While it is common for college and university lawyer presidents to have government law experience (see, May it Please the Campus: Lawyers Leading Higher Education), it is unusual for a president to leave office and then be brought back years later to re-assume the campus leadership role. That is precisely what happened in July 2022 when Mark Gearan rejoined Hobart and William Smith Colleges (New York) as the 30th President of Hobart and the 19th President of William Smith College. Gearan had been president of Hobart and William Smith Colleges for 18 years from 1999-2017. He left to become the director of the Institute of Politics at the Harvard Kennedy School. E. Gordon Gee, who held 7 presidencies at 5 institutions, is another lawyer president who did the same thing in terms of returning to once again lead a campus (at Ohio State and at the University of West Virginia).

Immediately prior to joining Hobart and William Smith Colleges in 1999, Gearan served as Director of the Peace Corps, having been appointed to that post by President Bill Clinton in 1995. During his successful tenure at the Peace Corps where he was credited with igniting more interest in the volunteer service and grew the Corps from 6,700 volunteers to 10,000 volunteers, and with improving management operations and strengthening the agencies ties to thousands of former volunteers.
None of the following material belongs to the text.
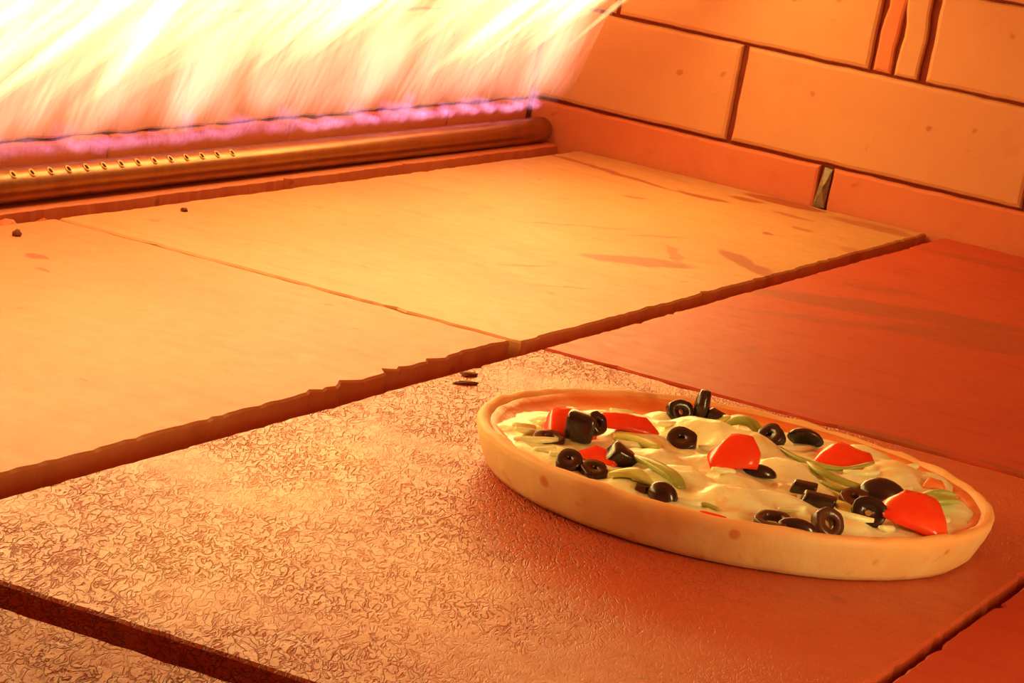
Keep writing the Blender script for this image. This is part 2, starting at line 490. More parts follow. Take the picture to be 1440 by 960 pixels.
# drilled ports: a raised burr round a dark hole, along the shoulder that faces the oven
m_burr = plain('port_burr', (0.75, 0.42, 0.14), 0.4, 0.6, 90, 0.3, metallic=0.5)
m_port_dark = plain('port_dark', (0.05, 0.015, 0.006), 0.9, 0.1)  # dark colour of a flat disc, painting the shade inside each port
ang = math.radians(52)
bm = bmesh.new()
MJ, MN = 12, 5
grid = [[bm.verts.new(((0.0030 + 0.0009 * math.cos(2 * PI * j / MN)) * math.cos(2 * PI * i / MJ), (0.0030 + 0.0009 * math.cos(2 * PI * j / MN)) * math.sin(2 * PI * i / MJ), 0.0008 * math.sin(2 * PI * j / MN))) for j in range(MN)] for i in range(MJ)]
for i in range(MJ):
    for j in range(MN):
        bm.faces.new((grid[i][j], grid[(i + 1) % MJ][j], grid[(i + 1) % MJ][(j + 1) % MN], grid[i][(j + 1) % MN]))
port0 = mesh_obj('gas_port', bm, m_burr, pipe, smooth=True)
bm = bmesh.new()
bmesh.ops.create_circle(bm, cap_ends=True, segments=12, radius=0.0027)
hole0 = mesh_obj('port_hole', bm, m_port_dark, port0)
hole0.location = (0, 0, 0.0001)
for i in range(44):
    o = port0 if i == 0 else port0.copy()
    if i:
        COL.objects.link(o)
        h = hole0.copy(); COL.objects.link(h); h.parent = o
    o.parent = pipe
    o.location = (PR * math.cos(ang), -0.70 - 0.0262 * i, PR * math.sin(ang))
    o.rotation_euler = (0, PI / 2 - ang, 0)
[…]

Prior to the Peace Corps, Gearan held a variety of positions in government including White House Communications Director and White House Deputy Chief of Staff for President Clinton. Gearan is a veteran of the political campaign trail serving as the Vice President campaign maanger for the 1992 Clinton/Gore campaign and as Headquarters Press Secretary for Michael Dukakis’s 1988 presidential campaign. Gearan worked on the Hill as Chief of Staff for Representative Berkley Bell of Iowa, and he was an intern for Congressman Robert Drinan, S.J. President Gearan also served as executive director of the Democratic Governors Association between 1989 and 1992.

His official biography at Hobart and William Smith Colleges goes on to state, “Gearan is known nationally for his work in higher education and national service, and recently served as Vice Chair of the National Commission on Military, National and Public Service created by the U.S. Congress. He is a past chair of the Board of Directors of both National Campus Compact and the Corporation for National and Community Service.” It should be no surprise that in 2014 when former New York Governor Andrew Cuomo was looking for someone to lead the gaming commission to help select casino sites, he called upon Mark Gearan.

Many former government lawyers are selected for campus presidencies precisely for the skill set they have built while working in government and perhaps for the network they can call upon to support the campus. For example, government lawyers have experience in expecting the unexpected – waking up to the morning news and having to go to work to address the headlines of the days while still managing routine tasks. Government lawyers help to frame messaging typically designed to be transparent and to instill a sense of public confidence in the system and response. Government lawyers operate comfortably within the complexities of a legal and regulatory environment to problem-solve and to advance agendas. Working within a team structure, communication, negotiation, and the art of the compromise are also key government lawyer experiences and skills. Further, understanding how government works, where to look to for public support for campus capital and operating expenses, as well as potential legal reforms to help advance campus initiatives are all valuable tools for an institutional leader to possess. Higher education depends on effective Town-Gown relationships.

It is worth noting that Mark Gearan is not the first lawyer to be appointed as president at Hobart and William Smith Colleges. In 1982 Carroll Brewster was appointed president and he served until 1991.

Mark Gearan earned his JD from Georgetown University Law Center.